- ITEMS:
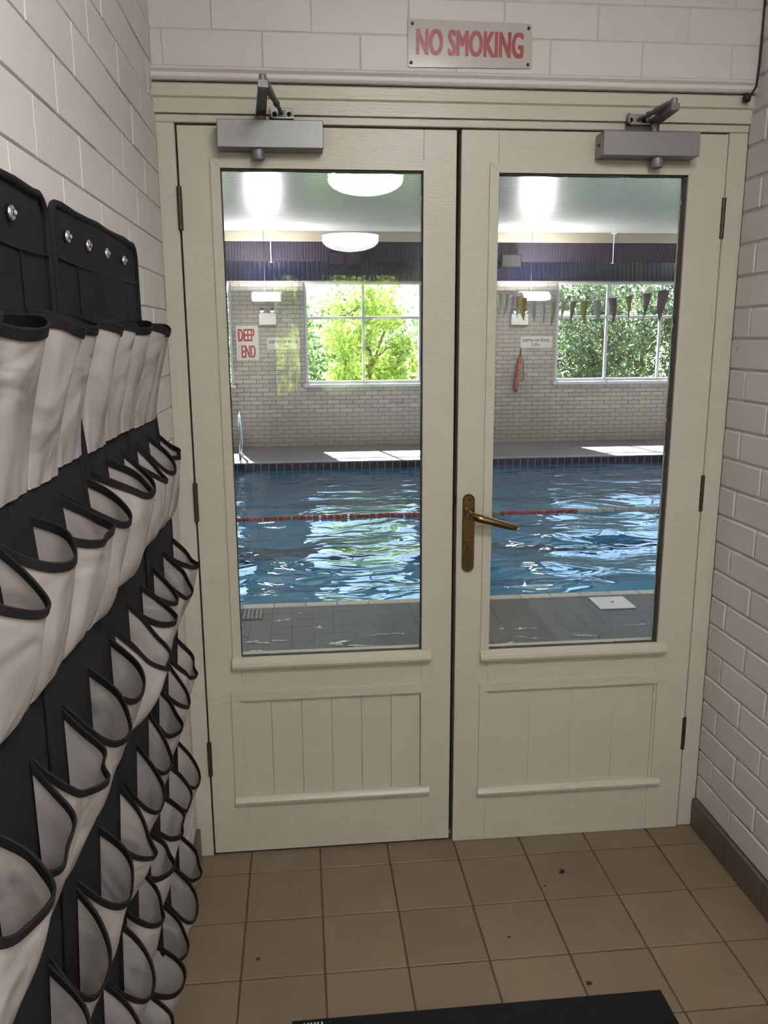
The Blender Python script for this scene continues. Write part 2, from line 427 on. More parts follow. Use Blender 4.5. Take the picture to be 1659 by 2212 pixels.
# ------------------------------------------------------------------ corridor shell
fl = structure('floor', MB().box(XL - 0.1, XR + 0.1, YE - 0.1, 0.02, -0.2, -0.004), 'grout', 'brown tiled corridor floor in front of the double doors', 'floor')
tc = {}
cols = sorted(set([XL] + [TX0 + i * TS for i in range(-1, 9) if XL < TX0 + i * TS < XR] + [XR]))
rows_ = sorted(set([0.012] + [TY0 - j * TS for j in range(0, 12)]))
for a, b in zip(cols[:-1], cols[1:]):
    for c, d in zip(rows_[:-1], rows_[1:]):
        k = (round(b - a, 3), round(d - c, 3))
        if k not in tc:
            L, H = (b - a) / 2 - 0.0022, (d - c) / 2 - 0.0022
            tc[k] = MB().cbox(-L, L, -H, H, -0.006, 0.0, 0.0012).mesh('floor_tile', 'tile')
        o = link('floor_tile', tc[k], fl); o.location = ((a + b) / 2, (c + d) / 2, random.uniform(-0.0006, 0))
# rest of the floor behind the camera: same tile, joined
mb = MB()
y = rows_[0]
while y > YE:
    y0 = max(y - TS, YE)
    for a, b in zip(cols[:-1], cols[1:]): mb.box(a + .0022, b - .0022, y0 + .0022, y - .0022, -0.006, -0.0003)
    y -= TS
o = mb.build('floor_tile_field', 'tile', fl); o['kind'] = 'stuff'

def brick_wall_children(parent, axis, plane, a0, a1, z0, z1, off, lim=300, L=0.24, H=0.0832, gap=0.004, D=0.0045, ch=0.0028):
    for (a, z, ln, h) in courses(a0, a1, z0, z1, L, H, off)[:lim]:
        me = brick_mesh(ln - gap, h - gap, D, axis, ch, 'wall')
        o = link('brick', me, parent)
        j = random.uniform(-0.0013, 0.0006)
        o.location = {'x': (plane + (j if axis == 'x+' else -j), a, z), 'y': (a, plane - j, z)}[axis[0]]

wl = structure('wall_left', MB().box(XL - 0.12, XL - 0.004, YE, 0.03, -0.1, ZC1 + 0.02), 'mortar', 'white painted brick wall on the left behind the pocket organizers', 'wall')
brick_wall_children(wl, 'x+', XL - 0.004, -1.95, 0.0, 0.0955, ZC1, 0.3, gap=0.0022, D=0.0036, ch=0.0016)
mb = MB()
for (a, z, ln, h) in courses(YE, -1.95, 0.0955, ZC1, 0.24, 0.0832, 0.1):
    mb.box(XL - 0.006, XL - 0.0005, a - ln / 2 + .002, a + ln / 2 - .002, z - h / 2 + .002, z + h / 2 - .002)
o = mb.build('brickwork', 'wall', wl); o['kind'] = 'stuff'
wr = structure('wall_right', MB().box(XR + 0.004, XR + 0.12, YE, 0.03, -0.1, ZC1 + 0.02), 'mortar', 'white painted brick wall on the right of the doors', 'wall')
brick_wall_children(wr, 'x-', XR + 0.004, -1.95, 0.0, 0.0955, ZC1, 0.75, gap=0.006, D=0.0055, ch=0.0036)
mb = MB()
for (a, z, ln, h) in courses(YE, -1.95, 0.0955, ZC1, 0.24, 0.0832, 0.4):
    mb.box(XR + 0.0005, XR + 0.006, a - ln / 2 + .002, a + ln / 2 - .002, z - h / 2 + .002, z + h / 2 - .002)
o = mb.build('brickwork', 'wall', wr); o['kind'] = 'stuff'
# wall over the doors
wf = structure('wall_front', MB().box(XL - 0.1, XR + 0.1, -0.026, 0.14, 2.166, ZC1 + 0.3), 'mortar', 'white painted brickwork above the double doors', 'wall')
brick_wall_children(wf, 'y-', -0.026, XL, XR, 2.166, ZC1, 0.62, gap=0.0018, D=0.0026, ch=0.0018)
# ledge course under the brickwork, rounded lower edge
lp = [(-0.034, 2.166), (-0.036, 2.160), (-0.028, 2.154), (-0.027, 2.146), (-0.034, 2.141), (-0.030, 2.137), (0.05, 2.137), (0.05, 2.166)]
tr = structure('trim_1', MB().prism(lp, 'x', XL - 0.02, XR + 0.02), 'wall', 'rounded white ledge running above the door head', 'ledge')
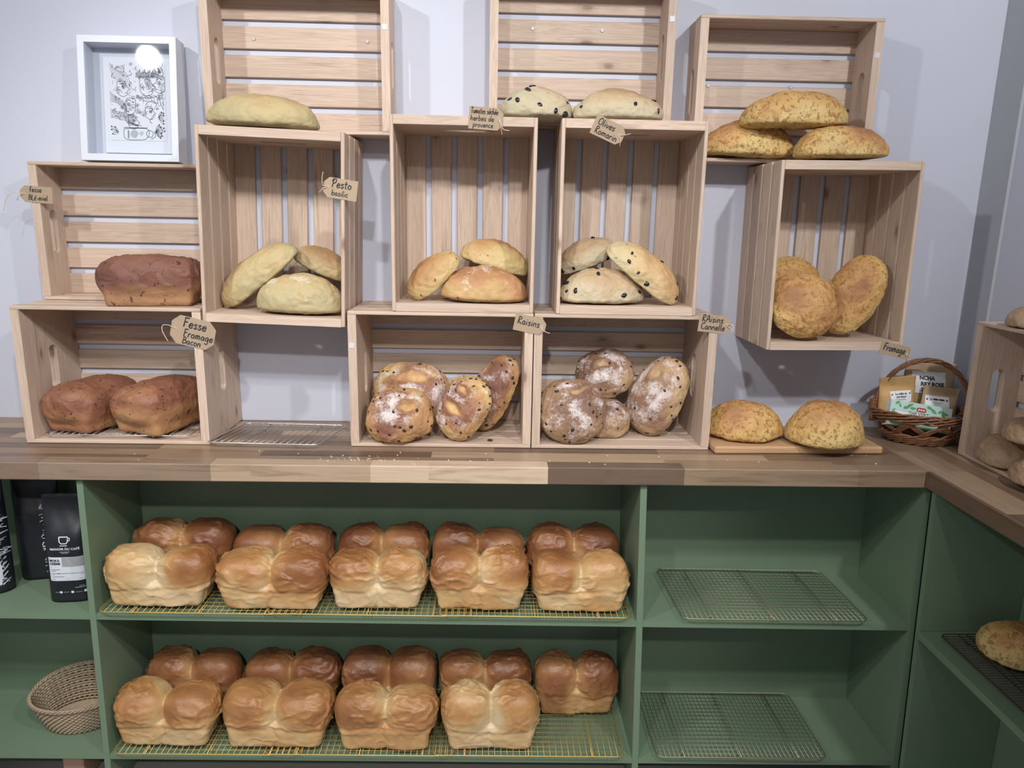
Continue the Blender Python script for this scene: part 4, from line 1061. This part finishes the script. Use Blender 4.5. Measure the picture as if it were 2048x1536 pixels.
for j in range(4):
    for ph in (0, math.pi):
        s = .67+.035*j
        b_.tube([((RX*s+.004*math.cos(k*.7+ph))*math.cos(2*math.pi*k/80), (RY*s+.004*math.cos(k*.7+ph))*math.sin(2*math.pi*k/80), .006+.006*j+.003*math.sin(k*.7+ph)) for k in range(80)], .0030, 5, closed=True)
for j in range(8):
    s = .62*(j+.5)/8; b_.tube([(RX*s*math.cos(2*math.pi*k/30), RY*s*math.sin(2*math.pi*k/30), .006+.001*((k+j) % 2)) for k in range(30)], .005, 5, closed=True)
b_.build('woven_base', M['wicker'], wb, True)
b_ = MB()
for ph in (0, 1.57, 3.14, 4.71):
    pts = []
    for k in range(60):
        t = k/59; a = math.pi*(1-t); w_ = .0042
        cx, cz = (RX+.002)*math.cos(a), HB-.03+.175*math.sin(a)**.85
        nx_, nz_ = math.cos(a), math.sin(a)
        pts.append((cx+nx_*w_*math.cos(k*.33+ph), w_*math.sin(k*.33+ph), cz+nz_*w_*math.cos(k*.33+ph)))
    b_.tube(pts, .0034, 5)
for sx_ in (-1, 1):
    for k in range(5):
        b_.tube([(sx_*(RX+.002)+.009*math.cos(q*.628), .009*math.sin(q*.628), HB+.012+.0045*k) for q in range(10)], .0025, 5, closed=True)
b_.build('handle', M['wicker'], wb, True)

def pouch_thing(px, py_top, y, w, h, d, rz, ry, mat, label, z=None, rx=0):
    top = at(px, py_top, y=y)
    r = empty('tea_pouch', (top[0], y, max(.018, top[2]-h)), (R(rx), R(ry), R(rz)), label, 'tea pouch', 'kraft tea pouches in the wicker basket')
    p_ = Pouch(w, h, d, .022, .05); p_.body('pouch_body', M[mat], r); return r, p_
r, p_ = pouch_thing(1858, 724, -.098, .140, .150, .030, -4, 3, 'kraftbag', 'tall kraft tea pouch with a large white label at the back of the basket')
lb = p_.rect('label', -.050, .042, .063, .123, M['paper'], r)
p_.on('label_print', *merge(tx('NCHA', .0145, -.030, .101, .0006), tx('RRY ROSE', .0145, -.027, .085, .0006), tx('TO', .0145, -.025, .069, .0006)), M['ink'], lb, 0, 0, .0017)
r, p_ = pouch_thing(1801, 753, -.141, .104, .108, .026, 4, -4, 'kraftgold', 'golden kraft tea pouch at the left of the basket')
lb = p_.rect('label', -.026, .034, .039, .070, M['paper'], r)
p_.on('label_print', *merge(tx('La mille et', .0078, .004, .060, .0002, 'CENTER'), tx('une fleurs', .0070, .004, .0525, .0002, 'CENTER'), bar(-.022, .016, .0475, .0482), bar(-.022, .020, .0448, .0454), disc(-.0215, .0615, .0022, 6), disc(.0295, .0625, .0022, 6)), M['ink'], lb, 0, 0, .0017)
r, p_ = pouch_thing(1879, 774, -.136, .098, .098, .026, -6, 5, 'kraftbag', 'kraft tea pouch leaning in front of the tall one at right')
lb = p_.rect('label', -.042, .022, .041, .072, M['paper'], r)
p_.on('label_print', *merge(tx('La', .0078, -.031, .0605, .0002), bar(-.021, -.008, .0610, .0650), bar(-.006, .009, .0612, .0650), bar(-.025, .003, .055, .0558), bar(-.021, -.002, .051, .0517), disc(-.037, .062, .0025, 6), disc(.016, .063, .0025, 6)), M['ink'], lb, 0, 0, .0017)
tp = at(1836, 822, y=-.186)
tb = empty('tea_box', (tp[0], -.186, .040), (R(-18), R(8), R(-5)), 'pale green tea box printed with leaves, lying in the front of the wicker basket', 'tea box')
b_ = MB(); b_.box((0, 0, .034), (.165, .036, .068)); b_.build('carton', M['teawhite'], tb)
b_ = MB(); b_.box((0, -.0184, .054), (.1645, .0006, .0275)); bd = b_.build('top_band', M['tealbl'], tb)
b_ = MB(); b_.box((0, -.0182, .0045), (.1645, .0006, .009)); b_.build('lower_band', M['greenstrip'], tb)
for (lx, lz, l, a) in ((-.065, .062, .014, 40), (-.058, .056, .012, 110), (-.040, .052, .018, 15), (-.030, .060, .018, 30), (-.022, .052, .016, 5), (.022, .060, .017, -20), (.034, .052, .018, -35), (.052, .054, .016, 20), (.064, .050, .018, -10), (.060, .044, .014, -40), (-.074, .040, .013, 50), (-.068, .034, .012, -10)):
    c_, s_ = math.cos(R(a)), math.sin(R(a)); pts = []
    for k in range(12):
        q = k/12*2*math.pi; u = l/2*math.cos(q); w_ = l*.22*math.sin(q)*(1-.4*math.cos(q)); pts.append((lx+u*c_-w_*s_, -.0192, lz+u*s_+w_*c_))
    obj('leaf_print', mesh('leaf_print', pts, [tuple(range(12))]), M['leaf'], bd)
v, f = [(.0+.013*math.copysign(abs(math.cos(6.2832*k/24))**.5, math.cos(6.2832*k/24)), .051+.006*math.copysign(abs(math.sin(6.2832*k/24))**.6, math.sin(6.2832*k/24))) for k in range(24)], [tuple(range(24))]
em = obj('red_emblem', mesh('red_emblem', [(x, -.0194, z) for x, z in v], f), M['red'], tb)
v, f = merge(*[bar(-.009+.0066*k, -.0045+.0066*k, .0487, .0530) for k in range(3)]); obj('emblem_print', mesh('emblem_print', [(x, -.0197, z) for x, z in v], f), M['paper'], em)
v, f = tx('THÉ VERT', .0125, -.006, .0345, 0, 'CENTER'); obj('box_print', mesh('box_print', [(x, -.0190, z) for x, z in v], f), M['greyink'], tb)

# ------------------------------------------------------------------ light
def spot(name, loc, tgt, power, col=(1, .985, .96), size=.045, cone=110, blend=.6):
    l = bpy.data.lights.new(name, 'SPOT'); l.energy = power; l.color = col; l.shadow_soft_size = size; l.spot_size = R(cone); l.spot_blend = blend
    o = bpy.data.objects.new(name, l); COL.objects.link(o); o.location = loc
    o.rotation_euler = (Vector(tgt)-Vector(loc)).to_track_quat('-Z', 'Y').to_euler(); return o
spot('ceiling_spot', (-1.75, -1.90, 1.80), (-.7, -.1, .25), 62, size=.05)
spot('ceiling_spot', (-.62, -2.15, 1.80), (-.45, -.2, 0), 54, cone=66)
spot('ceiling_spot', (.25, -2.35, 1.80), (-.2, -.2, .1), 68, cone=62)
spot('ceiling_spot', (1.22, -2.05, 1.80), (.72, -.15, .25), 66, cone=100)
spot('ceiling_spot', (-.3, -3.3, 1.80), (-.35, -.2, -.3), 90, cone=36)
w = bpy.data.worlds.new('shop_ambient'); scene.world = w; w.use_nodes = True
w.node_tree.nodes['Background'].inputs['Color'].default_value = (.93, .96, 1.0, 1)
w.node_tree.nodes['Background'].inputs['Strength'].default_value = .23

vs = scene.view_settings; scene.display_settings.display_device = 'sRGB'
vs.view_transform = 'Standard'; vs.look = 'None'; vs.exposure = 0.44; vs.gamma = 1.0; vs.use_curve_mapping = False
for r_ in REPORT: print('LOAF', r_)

- WHAT YOU WILL DO: Every line from the start of the listing above through the line with "(plane + (j" should be repeated exactly; skip the pictures and add nothing else.

- ANSWER FOR THIS EXERCISE:
The Blender Python script for this scene continues. Write part 2, from line 427 on. More parts follow. Use Blender 4.5. Take the picture to be 1659 by 2212 pixels.
# ------------------------------------------------------------------ corridor shell
fl = structure('floor', MB().box(XL - 0.1, XR + 0.1, YE - 0.1, 0.02, -0.2, -0.004), 'grout', 'brown tiled corridor floor in front of the double doors', 'floor')
tc = {}
cols = sorted(set([XL] + [TX0 + i * TS for i in range(-1, 9) if XL < TX0 + i * TS < XR] + [XR]))
rows_ = sorted(set([0.012] + [TY0 - j * TS for j in range(0, 12)]))
for a, b in zip(cols[:-1], cols[1:]):
    for c, d in zip(rows_[:-1], rows_[1:]):
        k = (round(b - a, 3), round(d - c, 3))
        if k not in tc:
            L, H = (b - a) / 2 - 0.0022, (d - c) / 2 - 0.0022
            tc[k] = MB().cbox(-L, L, -H, H, -0.006, 0.0, 0.0012).mesh('floor_tile', 'tile')
        o = link('floor_tile', tc[k], fl); o.location = ((a + b) / 2, (c + d) / 2, random.uniform(-0.0006, 0))
# rest of the floor behind the camera: same tile, joined
mb = MB()
y = rows_[0]
while y > YE:
    y0 = max(y - TS, YE)
    for a, b in zip(cols[:-1], cols[1:]): mb.box(a + .0022, b - .0022, y0 + .0022, y - .0022, -0.006, -0.0003)
    y -= TS
o = mb.build('floor_tile_field', 'tile', fl); o['kind'] = 'stuff'

def brick_wall_children(parent, axis, plane, a0, a1, z0, z1, off, lim=300, L=0.24, H=0.0832, gap=0.004, D=0.0045, ch=0.0028):
    for (a, z, ln, h) in courses(a0, a1, z0, z1, L, H, off)[:lim]:
        me = brick_mesh(ln - gap, h - gap, D, axis, ch, 'wall')
        o = link('brick', me, parent)
        j = random.uniform(-0.0013, 0.0006)
        o.location = {'x': (plane + (j if axis == 'x+' else -j), a, z), 'y': (a, plane - j, z)}[axis[0]]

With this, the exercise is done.